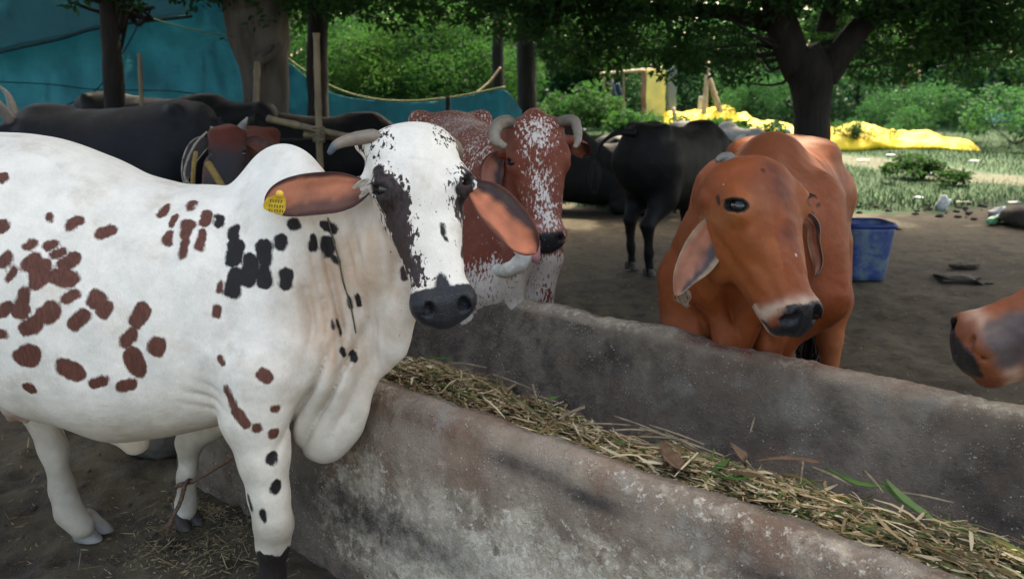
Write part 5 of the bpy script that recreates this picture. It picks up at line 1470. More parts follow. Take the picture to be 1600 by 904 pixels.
    blade('dry_husk', [place(872, 655, z+.02), place(892, 645, z+.04), place(914, 636, z+.06)], [.007, .011, .011], M_stalk, cup=.3)
    sk = [((1000, 668), (1130, 712), 4, .05), ((985, 690), (1060, 705), 4, .04), ((1060, 690), (1160, 745), 4, .04), ((960, 650), (1040, 680), 3, .05), ((1270, 730), (1330, 758), 4, .05), ((1400, 768), (1490, 785), 3, .05),
          ((1100, 745), (1215, 758), 4, .03), ((1010, 700), (1070, 692), 3, .05), ((905, 662), (985, 664), 3, .03), ((1350, 735), (1380, 770), 4, .06), ((1160, 712), (1205, 772), 3, .03), ((1255, 718), (1250, 760), 3, .07),
          ((1320, 790), (1360, 812), 3, .03), ((1500, 855), (1565, 838), 3, .03), ((832, 600), (838, 622), 4, .09), ((770, 585), (840, 612), 3, .04), ((1180, 650), (1172, 676), 3, .08), ((1380, 800), (1420, 835), 3, .02),
          ((960, 672), (1010, 672), 3, .05), ((1000, 682), (1075, 688), 3, .045), ((1015, 664), (1100, 694), 3, .06), ((1040, 676), (1120, 720), 3, .06), ((1230, 752), (1290, 800), 3, .03), ((700, 566), (760, 574), 3, .03)]
    for (a, b, w, lift) in sk:
        A, B = place(*a, .39+lift*.35), place(*b, .395+lift*.2)
        mid = (A+B)/2+np.array([0, 0, .003])
        v, f = tube(spline([A, mid, B], 8), [w*.0011, w*.0012, w*.0008], 6, rough=.1, rscale=60); link('dry_stalk', MB().add(v, f).mesh('dry_stalk'), M_stalk, root)
    # the thick feed stuck to the near rim
    return root
def build_litter_straw():
    rg = np.random.default_rng(8)
    n = 5200; x = rg.uniform(-2.6, -.45, n); y = rg.uniform(1.5, 3.4, n)
    m = (fbm(np.stack([x, y, x*0], 1), 1.8, 3, 9) > .02) | (rg.random(n) < .2)
    m &= ((x*TN[0]+y*TN[1]) < 1.32); x, y = x[m], y[m]
    # denser by the tied foreleg
    k = 1500; x = np.append(x, rg.normal(-1.0, .14, k)); y = np.append(y, rg.normal(2.42, .16, k)); m = (x*TN[0]+y*TN[1]) < 1.32; x, y = x[m], y[m]; n = len(x)
    p = np.stack([x, y, ground_h(x, y)+rg.uniform(.002, .012, n)], 1)
    a = rg.uniform(0, 2*math.pi, n); D = np.stack([np.cos(a), np.sin(a), rg.normal(0, .12, n)], 1)
    l = np.where(rg.random(n) < .08, rg.uniform(.05, .14, n), rg.uniform(.008, .03, n)); w = rg.uniform(.0018, .004, n)
    tag(strip_obj('loose_straw', M_straw_dry, None, p, D, l, w, np.array([0, 0, 1.0])+rg.normal(0, .3, (n, 3)), seed=3), 'bits of dry straw and chaff strewn on the dirt under the white cow', 'straw', kind='stuff')
    # scattered far chaff beyond the trough
    n = 4500; x = rg.uniform(-1, 4.5, n); y = rg.uniform(2.9, 8.5, n); m = (x*TN[0]+y*TN[1]) > 2.6; x, y = x[m], y[m]; n = len(x)
    p = np.stack([x, y, ground_h(x, y)+.006], 1); a = rg.uniform(0, 2*math.pi, n); D = np.stack([np.cos(a), np.sin(a), rg.normal(0, .1, n)], 1)
    tag(strip_obj('loose_straw', M_straw_dry, None, p, D, rg.uniform(.015, .06, n), rg.uniform(.003, .006, n), np.array([0, 0, 1.0])+rg.normal(0, .3, (n, 3)), tint=rg.uniform(0, .5, n), seed=4), 'sparse bits of straw on the dirt beyond the trough', 'straw', kind='stuff')
    # clods of dung and earth
    mb = MB()
    for i in range(160):
        x, y = rg.uniform(-2.6, -.5), rg.uniform(1.6, 3.5)
        if x*TN[0]+y*TN[1] > 1.3: continue
        r = rg.uniform(.004, .014); v, f = uv_sphere(r, 8, 5); v = v*[1, rg.uniform(.7, 1.2), .55]; v += rg.normal(0, r*.12, v.shape); v += [x, y, float(ground_h(np.array([x]), np.array([y]))[0])]; mb.add(v, f)
    tag(link('dirt_clods', mb.mesh('dirt_clods'), M_ground), 'small clods of earth and dung scattered under the white cow', 'dirt clods', kind='stuff')
def build_rubble():
    rg = np.random.default_rng(12)
    M_st = simple_mat('rubble_stone', (.10, .085, .072), (.055, .048, .042), 8, .9, .9, .02)
    for i, (px, py, Y, sx, sy, sz, lab) in enumerate([(205, 700, 3.25, .17, .12, .10, 'grey broken block beside the dark hole, behind the white cow\'s belly'),
                                                    (255, 715, 3.05, .13, .11, .08, 'broken concrete lump nearest the tied far foreleg'), (135, 690, 3.4, .15, .1, .07, 'flat broken stone, leftmost of the rubble behind the white cow'),
                                                    (310, 690, 3.15, .12, .12, .16, 'upright broken block at the foot of the trough end')]):
        F = Field(); c = P(px, py, Y); c[2] = sz*.35
        for k in range(4): F.ell(c+rg.normal(0, .025, 3), (sx*rg.uniform(.6, .9), sy*rg.uniform(.6, .9), sz*rg.uniform(.7, .95)), k=.02)
        V, Q = F.mesh(.016, smooth=1); V += (.014*fbm(V, 10, 3, 90+i))[:, None]*nrm([1, 1, 1])
        tag(link('stone', mk_mesh('stone', V, Q), M_st), lab, 'stone', 'rubble behind the white cow')

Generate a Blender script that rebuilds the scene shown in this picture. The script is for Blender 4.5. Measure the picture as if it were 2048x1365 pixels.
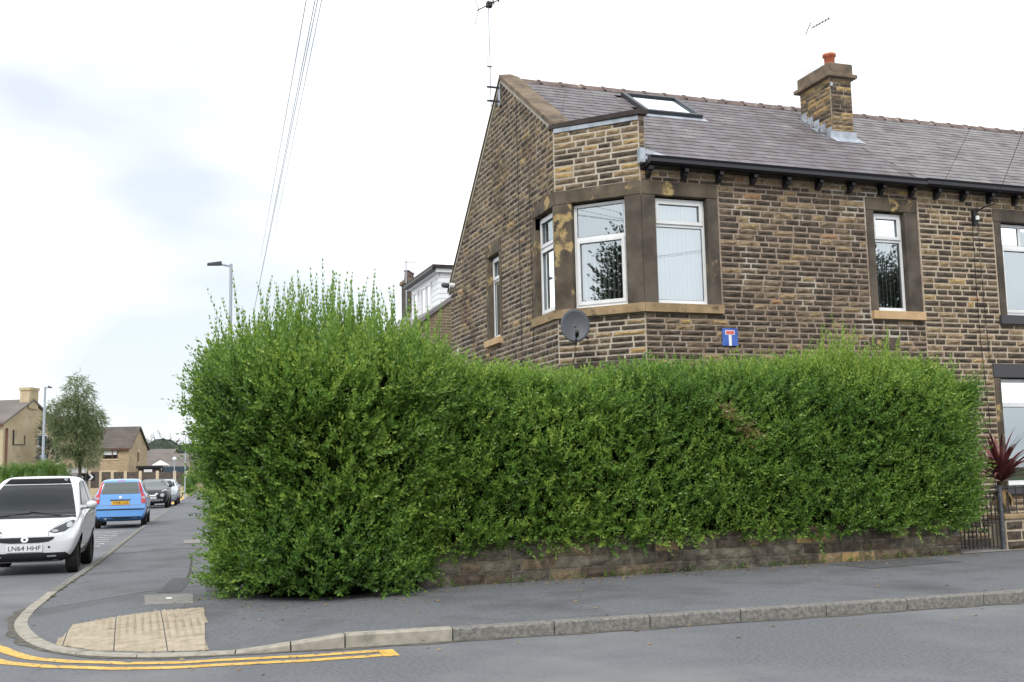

= Exercise brief =
Write out every entry again word for word, without any of the pictures.

= Written reply =
Write part 5 of the bpy script that recreates this picture. It picks up at line 1470. More parts follow. Take the picture to be 1600 by 904 pixels.
    blade('dry_husk', [place(872, 655, z+.02), place(892, 645, z+.04), place(914, 636, z+.06)], [.007, .011, .011], M_stalk, cup=.3)
    sk = [((1000, 668), (1130, 712), 4, .05), ((985, 690), (1060, 705), 4, .04), ((1060, 690), (1160, 745), 4, .04), ((960, 650), (1040, 680), 3, .05), ((1270, 730), (1330, 758), 4, .05), ((1400, 768), (1490, 785), 3, .05),
          ((1100, 745), (1215, 758), 4, .03), ((1010, 700), (1070, 692), 3, .05), ((905, 662), (985, 664), 3, .03), ((1350, 735), (1380, 770), 4, .06), ((1160, 712), (1205, 772), 3, .03), ((1255, 718), (1250, 760), 3, .07),
          ((1320, 790), (1360, 812), 3, .03), ((1500, 855), (1565, 838), 3, .03), ((832, 600), (838, 622), 4, .09), ((770, 585), (840, 612), 3, .04), ((1180, 650), (1172, 676), 3, .08), ((1380, 800), (1420, 835), 3, .02),
          ((960, 672), (1010, 672), 3, .05), ((1000, 682), (1075, 688), 3, .045), ((1015, 664), (1100, 694), 3, .06), ((1040, 676), (1120, 720), 3, .06), ((1230, 752), (1290, 800), 3, .03), ((700, 566), (760, 574), 3, .03)]
    for (a, b, w, lift) in sk:
        A, B = place(*a, .39+lift*.35), place(*b, .395+lift*.2)
        mid = (A+B)/2+np.array([0, 0, .003])
        v, f = tube(spline([A, mid, B], 8), [w*.0011, w*.0012, w*.0008], 6, rough=.1, rscale=60); link('dry_stalk', MB().add(v, f).mesh('dry_stalk'), M_stalk, root)
    # the thick feed stuck to the near rim
    return root
def build_litter_straw():
    rg = np.random.default_rng(8)
    n = 5200; x = rg.uniform(-2.6, -.45, n); y = rg.uniform(1.5, 3.4, n)
    m = (fbm(np.stack([x, y, x*0], 1), 1.8, 3, 9) > .02) | (rg.random(n) < .2)
    m &= ((x*TN[0]+y*TN[1]) < 1.32); x, y = x[m], y[m]
    # denser by the tied foreleg
    k = 1500; x = np.append(x, rg.normal(-1.0, .14, k)); y = np.append(y, rg.normal(2.42, .16, k)); m = (x*TN[0]+y*TN[1]) < 1.32; x, y = x[m], y[m]; n = len(x)
    p = np.stack([x, y, ground_h(x, y)+rg.uniform(.002, .012, n)], 1)
    a = rg.uniform(0, 2*math.pi, n); D = np.stack([np.cos(a), np.sin(a), rg.normal(0, .12, n)], 1)
    l = np.where(rg.random(n) < .08, rg.uniform(.05, .14, n), rg.uniform(.008, .03, n)); w = rg.uniform(.0018, .004, n)
    tag(strip_obj('loose_straw', M_straw_dry, None, p, D, l, w, np.array([0, 0, 1.0])+rg.normal(0, .3, (n, 3)), seed=3), 'bits of dry straw and chaff strewn on the dirt under the white cow', 'straw', kind='stuff')
    # scattered far chaff beyond the trough
    n = 4500; x = rg.uniform(-1, 4.5, n); y = rg.uniform(2.9, 8.5, n); m = (x*TN[0]+y*TN[1]) > 2.6; x, y = x[m], y[m]; n = len(x)
    p = np.stack([x, y, ground_h(x, y)+.006], 1); a = rg.uniform(0, 2*math.pi, n); D = np.stack([np.cos(a), np.sin(a), rg.normal(0, .1, n)], 1)
    tag(strip_obj('loose_straw', M_straw_dry, None, p, D, rg.uniform(.015, .06, n), rg.uniform(.003, .006, n), np.array([0, 0, 1.0])+rg.normal(0, .3, (n, 3)), tint=rg.uniform(0, .5, n), seed=4), 'sparse bits of straw on the dirt beyond the trough', 'straw', kind='stuff')
    # clods of dung and earth
    mb = MB()
    for i in range(160):
        x, y = rg.uniform(-2.6, -.5), rg.uniform(1.6, 3.5)
        if x*TN[0]+y*TN[1] > 1.3: continue
        r = rg.uniform(.004, .014); v, f = uv_sphere(r, 8, 5); v = v*[1, rg.uniform(.7, 1.2), .55]; v += rg.normal(0, r*.12, v.shape); v += [x, y, float(ground_h(np.array([x]), np.array([y]))[0])]; mb.add(v, f)
    tag(link('dirt_clods', mb.mesh('dirt_clods'), M_ground), 'small clods of earth and dung scattered under the white cow', 'dirt clods', kind='stuff')
def build_rubble():
    rg = np.random.default_rng(12)
    M_st = simple_mat('rubble_stone', (.10, .085, .072), (.055, .048, .042), 8, .9, .9, .02)
    for i, (px, py, Y, sx, sy, sz, lab) in enumerate([(205, 700, 3.25, .17, .12, .10, 'grey broken block beside the dark hole, behind the white cow\'s belly'),
                                                    (255, 715, 3.05, .13, .11, .08, 'broken concrete lump nearest the tied far foreleg'), (135, 690, 3.4, .15, .1, .07, 'flat broken stone, leftmost of the rubble behind the white cow'),
                                                    (310, 690, 3.15, .12, .12, .16, 'upright broken block at the foot of the trough end')]):
        F = Field(); c = P(px, py, Y); c[2] = sz*.35
        for k in range(4): F.ell(c+rg.normal(0, .025, 3), (sx*rg.uniform(.6, .9), sy*rg.uniform(.6, .9), sz*rg.uniform(.7, .95)), k=.02)
        V, Q = F.mesh(.016, smooth=1); V += (.014*fbm(V, 10, 3, 90+i))[:, None]*nrm([1, 1, 1])
        tag(link('stone', mk_mesh('stone', V, Q), M_st), lab, 'stone', 'rubble behind the white cow')

Generate a Blender script that rebuilds the scene shown in this picture. The script is for Blender 4.5. Measure the picture as if it were 2048x1365 pixels.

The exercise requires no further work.